Travel spots in Lithuania

Lost Shtetl Museum in Šeduva - Jewish history and Holocaust memory museum

The Lost Shtetl Museum in Šeduva, opened in September 2025, is the largest museum in the Baltic states dedicated to shtetl culture and history. It presents the everyday life of Šeduva's Jewish community, the world of the interwar shtetl, and the tragedy of the Holocaust, while connecting the museum building with a memorial park and the restored old Jewish cemetery.

Place

Šeduva, Radviliškis District Municipality

Region

Šeduva, Radviliškis District

Type

Jewish history and Holocaust memory museum with a memorial park

Address

Žvejų g. 14, Šeduva, Radviliškis District

Coordinates

55.75600, 23.76800

Visit duration

3-4 hours

Best time

year-round; in the warm season you can also walk the memorial park and old cemetery

Names and variants

Dingęs štetlas, Lost Shtetl, Šeduva Jewish History Museum

Lost Shtetl: the Baltic states' largest shtetl-history museum

The Šeduva Jewish History Museum Lost Shtetl opened to the public on September 20, 2025, in the small town of Šeduva in Radviliškis District. According to official museum information, it is the largest museum in the Baltic states dedicated to the culture and history of shtetls, the small towns with significant Jewish communities. It is rooted in one specific place: it tells the story of Šeduva's Jews, but through their fate it opens the wider lost world of Lithuanian shtetls.

The museum grew out of a broader Šeduva Jewish memory project funded and implemented by the international charity fund YouthAid. Even before the building opened, the old Jewish cemetery had been restored, monuments were placed at massacre sites, and sculptures were installed in the town. The museum is therefore not a stand-alone building, but the core of a larger memorial complex.

Architecture and creators

The museum building was designed by Finnish architect Rainer Mahlamäki and the firm Lahdelma & Mahlamäki. The same architect designed the POLIN Museum of the History of Polish Jews in Warsaw, placing the Šeduva museum within an international tradition of Jewish memory architecture. The building reinterprets the silhouettes of traditional shtetl houses and roofs, with a synagogue-roof motif at the centre of the composition.

The permanent exhibition was created by an international team. Exhibition design was prepared by Ralph Appelbaum Associates, a firm also associated with the United States Holocaust Memorial Museum, while the memorial park with more than two hundred local trees was conceived by landscape architects Enea. Exact figures for the building size and interior areas should be checked on the official website, because public sources give them inconsistently.

The exhibition: from interwar shtetl to Holocaust

The exhibition tells the story of three periods: everyday life in the interwar shtetl, the Second World War and the Holocaust, and the first postwar decade. Visitors pass through several thematic galleries. One of the largest recreates the town's Market Square with a multimedia model of Šeduva, while a separate space recalling a synagogue is devoted to the community's religious and spiritual life. The story is built around specific people, objects, and photographs rather than abstract statistics.

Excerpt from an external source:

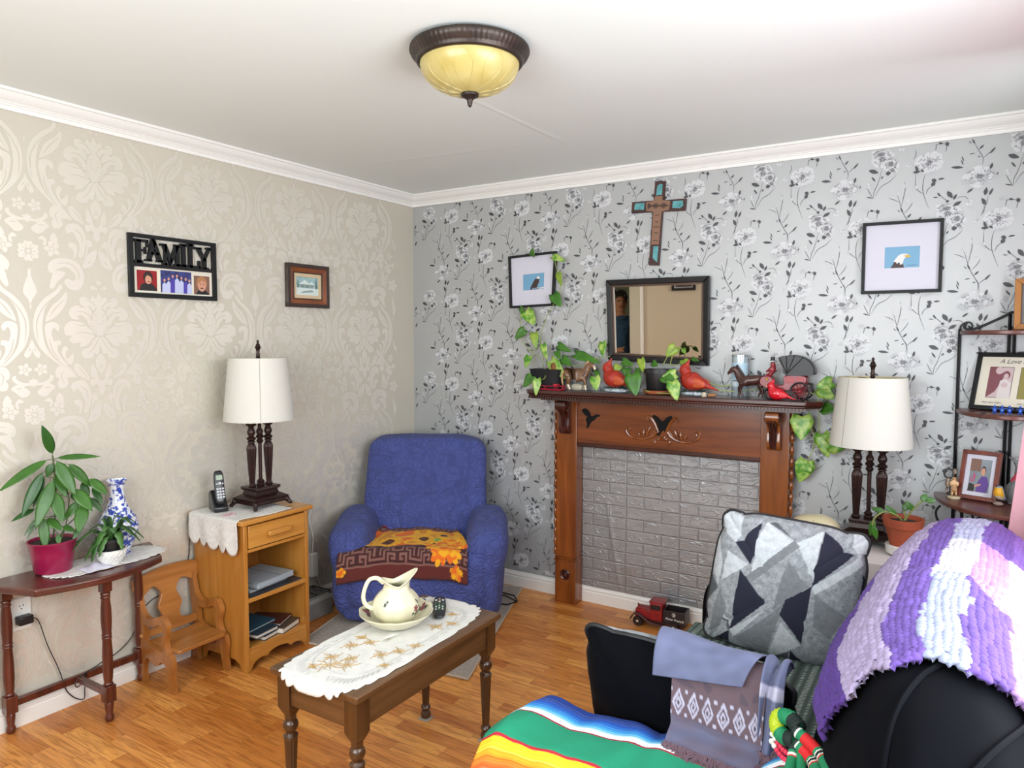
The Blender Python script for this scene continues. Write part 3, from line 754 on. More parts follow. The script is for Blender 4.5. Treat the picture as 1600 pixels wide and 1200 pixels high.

The most painful section tells of the destruction of Šeduva's Jews. The town's Jewish community was murdered in nearby forests in the summer of 1941. Sources give different victim numbers, so the figure is presented cautiously as approximate. The museum connects this local tragedy with the fate of nearly the entire Lithuanian Jewish community, making Šeduva a window into a wider loss.

The memorial complex: cemetery, forest monuments, and sculptures

The restored old Jewish cemetery of Šeduva stands beside the museum. Fragments of tombstones are gathered and displayed there, and the memorial focus is shaped as a Star of David. The cemetery restoration received an international heritage award. It helps visitors understand that the Jewish community lived in Šeduva for centuries and was not a temporary part of the town.

The complex also includes monuments at the 1941 killing sites in the surrounding forests and sculptures in Šeduva itself. Among them are works by sculptor Romualdas Kvintas and a sculpture of a girl in the town square. If you want to understand the whole site, allow time not only for the indoor museum but also for the outdoor memory places, because they show where shtetl life actually unfolded and ended.

Visiting: hours, tickets, and access

The museum is on Žvejų Street, on the northwestern edge of Šeduva, beside the old Jewish cemetery. During research, the official website stated that the museum was open Tuesday to Sunday from 10:00 to 18:00, closed on Mondays and public holidays, and that last admission was one hour before closing. The recommended visit time is about 3-4 hours.

During research, admission was free, but an advance time-slot ticket was required, and free guided tours ran several times a day. This arrangement may change, so opening hours, ticket reservations, and tour times should be checked on the official museum website before travel. Šeduva is easily reached from Via Baltica, on the route between Kaunas and Šiauliai.